Jimmy Carter: Civil Rights Movement Unrealized, Americans Still Racist

| by Kathryn Schroeder
article imagearticle image

Former President Jimmy Carter said in an interview with AARP that the civil rights movement did not fully succeed and that many Americans are still racist.

“The recent publicity about mistreatment of black people in the judicial and police realm has been a reminder that the dreams of the civil rights movement have not been realized. Many Americans still have racist tendencies or feelings of superiority to people of color,” Carter said.

Carter has repeatedly spoken out during President Barack Obama’s terms in office about how be believes racism has led to difficulties for the president.

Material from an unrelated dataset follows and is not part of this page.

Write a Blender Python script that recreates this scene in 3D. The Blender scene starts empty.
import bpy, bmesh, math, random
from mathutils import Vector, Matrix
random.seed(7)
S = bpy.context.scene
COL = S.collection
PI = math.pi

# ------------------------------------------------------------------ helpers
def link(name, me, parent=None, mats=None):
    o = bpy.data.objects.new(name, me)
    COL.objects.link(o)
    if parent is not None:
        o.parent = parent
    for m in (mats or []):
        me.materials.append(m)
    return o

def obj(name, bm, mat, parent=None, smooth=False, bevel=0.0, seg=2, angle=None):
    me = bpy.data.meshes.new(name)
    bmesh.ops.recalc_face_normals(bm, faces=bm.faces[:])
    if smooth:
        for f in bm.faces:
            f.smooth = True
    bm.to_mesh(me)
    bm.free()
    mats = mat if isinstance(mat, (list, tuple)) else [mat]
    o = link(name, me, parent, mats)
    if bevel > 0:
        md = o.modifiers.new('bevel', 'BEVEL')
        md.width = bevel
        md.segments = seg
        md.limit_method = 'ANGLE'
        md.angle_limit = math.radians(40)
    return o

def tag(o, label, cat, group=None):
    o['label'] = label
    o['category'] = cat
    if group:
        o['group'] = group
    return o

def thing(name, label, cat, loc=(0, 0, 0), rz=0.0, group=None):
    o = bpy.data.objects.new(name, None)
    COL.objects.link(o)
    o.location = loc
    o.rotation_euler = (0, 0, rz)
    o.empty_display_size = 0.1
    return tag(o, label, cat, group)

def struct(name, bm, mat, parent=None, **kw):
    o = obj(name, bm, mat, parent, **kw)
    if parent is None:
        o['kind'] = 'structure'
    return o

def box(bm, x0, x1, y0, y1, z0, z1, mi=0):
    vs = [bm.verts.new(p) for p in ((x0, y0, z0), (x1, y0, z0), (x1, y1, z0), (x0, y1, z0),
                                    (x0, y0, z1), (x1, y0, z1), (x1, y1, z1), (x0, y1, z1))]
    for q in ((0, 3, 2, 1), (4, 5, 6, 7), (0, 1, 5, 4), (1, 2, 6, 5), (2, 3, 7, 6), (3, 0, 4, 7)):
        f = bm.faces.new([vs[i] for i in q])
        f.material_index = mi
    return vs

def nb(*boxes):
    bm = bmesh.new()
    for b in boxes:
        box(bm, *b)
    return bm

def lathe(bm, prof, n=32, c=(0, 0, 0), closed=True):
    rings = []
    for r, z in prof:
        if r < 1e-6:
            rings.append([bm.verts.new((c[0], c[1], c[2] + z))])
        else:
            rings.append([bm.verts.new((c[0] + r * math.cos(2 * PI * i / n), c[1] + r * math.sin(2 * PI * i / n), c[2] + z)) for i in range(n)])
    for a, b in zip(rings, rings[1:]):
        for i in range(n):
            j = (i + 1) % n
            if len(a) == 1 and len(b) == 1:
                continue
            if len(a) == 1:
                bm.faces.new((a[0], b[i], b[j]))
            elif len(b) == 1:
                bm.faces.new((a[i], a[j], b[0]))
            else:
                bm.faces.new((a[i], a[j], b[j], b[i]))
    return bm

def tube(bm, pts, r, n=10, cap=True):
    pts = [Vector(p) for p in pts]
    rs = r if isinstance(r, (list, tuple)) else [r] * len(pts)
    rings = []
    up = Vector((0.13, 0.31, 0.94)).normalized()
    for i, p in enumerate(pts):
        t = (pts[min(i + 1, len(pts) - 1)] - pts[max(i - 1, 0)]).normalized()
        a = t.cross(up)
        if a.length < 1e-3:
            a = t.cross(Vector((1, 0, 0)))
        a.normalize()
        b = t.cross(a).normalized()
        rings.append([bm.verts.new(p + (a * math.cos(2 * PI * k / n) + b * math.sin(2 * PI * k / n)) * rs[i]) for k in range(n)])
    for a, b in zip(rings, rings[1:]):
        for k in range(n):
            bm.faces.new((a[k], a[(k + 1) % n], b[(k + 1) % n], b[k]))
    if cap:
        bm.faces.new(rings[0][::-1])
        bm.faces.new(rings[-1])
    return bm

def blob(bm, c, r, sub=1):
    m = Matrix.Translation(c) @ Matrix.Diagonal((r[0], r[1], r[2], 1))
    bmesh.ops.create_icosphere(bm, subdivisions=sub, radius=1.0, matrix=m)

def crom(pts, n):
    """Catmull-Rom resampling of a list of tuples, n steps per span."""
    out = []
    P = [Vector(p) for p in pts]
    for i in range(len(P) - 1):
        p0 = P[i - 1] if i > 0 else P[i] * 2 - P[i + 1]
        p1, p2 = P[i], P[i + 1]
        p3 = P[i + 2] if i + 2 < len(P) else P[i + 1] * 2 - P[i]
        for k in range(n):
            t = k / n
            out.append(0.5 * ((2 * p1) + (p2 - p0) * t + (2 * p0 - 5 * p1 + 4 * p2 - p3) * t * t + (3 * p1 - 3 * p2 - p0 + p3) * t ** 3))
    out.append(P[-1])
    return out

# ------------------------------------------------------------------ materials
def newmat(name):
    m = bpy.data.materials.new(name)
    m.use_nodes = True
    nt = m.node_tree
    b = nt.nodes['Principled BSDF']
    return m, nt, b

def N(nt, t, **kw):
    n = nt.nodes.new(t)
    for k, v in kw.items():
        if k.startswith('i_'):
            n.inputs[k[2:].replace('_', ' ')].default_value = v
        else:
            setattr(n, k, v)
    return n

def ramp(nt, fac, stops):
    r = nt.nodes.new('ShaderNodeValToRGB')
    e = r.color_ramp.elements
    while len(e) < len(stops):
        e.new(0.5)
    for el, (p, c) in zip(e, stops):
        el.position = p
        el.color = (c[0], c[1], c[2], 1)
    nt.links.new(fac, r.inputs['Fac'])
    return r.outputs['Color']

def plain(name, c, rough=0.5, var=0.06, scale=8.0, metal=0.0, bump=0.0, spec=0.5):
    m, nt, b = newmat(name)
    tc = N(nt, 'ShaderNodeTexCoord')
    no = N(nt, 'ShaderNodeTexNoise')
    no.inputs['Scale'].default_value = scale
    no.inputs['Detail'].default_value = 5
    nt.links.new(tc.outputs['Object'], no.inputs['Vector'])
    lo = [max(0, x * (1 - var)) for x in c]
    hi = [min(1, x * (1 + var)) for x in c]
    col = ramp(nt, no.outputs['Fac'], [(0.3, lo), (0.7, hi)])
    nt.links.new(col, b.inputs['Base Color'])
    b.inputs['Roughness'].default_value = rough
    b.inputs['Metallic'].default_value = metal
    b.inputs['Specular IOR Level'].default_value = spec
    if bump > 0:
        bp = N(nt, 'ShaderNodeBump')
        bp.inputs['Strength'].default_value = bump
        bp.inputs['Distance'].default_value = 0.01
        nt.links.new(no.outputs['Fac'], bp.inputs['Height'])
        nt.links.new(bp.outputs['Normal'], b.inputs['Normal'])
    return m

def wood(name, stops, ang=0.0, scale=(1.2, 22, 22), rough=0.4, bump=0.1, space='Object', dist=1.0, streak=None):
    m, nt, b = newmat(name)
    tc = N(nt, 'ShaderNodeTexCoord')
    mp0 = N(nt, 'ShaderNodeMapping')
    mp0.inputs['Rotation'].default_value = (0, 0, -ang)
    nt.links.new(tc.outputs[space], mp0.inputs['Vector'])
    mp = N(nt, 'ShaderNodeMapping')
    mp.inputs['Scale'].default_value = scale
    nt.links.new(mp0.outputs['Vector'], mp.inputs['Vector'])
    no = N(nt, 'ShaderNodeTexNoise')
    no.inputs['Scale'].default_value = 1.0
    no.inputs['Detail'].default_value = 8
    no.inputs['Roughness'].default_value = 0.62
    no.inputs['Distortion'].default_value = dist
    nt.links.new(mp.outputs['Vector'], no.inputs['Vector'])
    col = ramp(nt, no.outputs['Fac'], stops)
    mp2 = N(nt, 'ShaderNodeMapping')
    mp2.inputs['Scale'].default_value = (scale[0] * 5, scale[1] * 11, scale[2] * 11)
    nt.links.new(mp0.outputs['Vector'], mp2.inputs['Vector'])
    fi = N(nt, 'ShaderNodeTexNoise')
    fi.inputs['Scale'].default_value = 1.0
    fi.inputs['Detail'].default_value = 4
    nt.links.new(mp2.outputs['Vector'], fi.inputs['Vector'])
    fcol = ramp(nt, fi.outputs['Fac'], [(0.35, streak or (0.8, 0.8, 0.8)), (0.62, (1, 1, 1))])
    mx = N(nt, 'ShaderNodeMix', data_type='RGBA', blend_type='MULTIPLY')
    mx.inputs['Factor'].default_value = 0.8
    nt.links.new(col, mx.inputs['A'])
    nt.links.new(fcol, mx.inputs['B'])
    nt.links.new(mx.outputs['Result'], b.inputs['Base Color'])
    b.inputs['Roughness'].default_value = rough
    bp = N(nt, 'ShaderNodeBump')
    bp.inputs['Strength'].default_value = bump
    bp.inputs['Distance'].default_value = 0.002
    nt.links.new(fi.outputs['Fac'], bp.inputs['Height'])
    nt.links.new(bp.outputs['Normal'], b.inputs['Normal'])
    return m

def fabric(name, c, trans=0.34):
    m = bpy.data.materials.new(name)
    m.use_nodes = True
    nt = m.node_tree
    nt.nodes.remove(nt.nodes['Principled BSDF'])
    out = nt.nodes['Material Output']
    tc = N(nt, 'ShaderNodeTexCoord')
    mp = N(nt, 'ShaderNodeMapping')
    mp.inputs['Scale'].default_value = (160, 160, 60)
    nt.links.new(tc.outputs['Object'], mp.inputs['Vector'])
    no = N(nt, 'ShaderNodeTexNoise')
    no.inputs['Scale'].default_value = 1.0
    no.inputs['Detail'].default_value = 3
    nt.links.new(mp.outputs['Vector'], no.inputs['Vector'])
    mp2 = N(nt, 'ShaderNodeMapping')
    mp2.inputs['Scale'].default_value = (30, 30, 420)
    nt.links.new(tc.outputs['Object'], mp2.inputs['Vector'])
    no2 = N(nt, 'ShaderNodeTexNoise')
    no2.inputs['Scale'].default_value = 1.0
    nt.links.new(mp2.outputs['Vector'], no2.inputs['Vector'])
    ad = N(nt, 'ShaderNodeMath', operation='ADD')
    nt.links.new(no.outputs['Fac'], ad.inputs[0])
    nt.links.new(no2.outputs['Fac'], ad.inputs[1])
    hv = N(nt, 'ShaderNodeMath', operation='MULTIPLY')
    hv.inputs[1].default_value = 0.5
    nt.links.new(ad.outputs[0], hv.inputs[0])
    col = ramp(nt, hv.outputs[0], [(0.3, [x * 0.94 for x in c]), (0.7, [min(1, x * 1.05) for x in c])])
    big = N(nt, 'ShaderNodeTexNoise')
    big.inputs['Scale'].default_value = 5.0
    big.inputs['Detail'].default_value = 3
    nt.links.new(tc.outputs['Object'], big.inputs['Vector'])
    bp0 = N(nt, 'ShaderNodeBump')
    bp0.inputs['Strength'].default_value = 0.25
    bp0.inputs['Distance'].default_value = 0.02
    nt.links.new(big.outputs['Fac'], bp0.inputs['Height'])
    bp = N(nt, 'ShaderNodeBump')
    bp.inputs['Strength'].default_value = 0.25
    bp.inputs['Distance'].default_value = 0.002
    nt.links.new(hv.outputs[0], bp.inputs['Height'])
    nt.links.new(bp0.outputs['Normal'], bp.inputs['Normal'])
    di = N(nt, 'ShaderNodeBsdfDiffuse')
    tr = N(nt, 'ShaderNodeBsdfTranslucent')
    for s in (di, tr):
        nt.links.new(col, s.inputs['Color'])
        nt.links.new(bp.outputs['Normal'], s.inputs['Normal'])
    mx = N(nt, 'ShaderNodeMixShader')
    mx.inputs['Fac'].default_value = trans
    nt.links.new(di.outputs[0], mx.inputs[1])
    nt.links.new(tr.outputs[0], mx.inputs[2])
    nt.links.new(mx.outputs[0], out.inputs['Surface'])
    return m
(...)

"When a radical fringe element of demonstrators and others begin to attack the president of the United States as an animal or as a reincarnation of Adolf Hitler or when they wave signs in the air that said we should have buried Obama with Kennedy, those kinds of things are beyond the bounds," Carter told students at Emory University in 2009, CNN reported.

"I think people who are guilty of that kind of personal attack against Obama have been influenced to a major degree by a belief that he should not be president because he happens to be African American. It's a racist attitude, and my hope is and my expectation is that in the future both Democratic leaders and Republican leaders will take the initiative in condemning that kind of unprecedented attack on the president of the United States," Carter said.

In the AARP interview, Carter also commented on the 2016 presidential election and how much money a potential candidate has reflects their chance of being nominated, or elected.

“I don't think anybody now can hope to be the nominee of the Democratic or Republican Party if they can't raise like a quarter of a billion dollars,” Carter said. “This massive infusion of money automatically polarizes our country. When hundreds of thousands of dollars are spent tearing down the reputation of an opponent in order to get elected, animosity and negativism carries on into Washington.”

Carter does not believe he could have run for president given the conditions today.

“There was harmony among congressmen when I was there, and I got just as much support from Republicans as I did from Democrats. I can't imagine myself as a successful candidate today,” Carter said.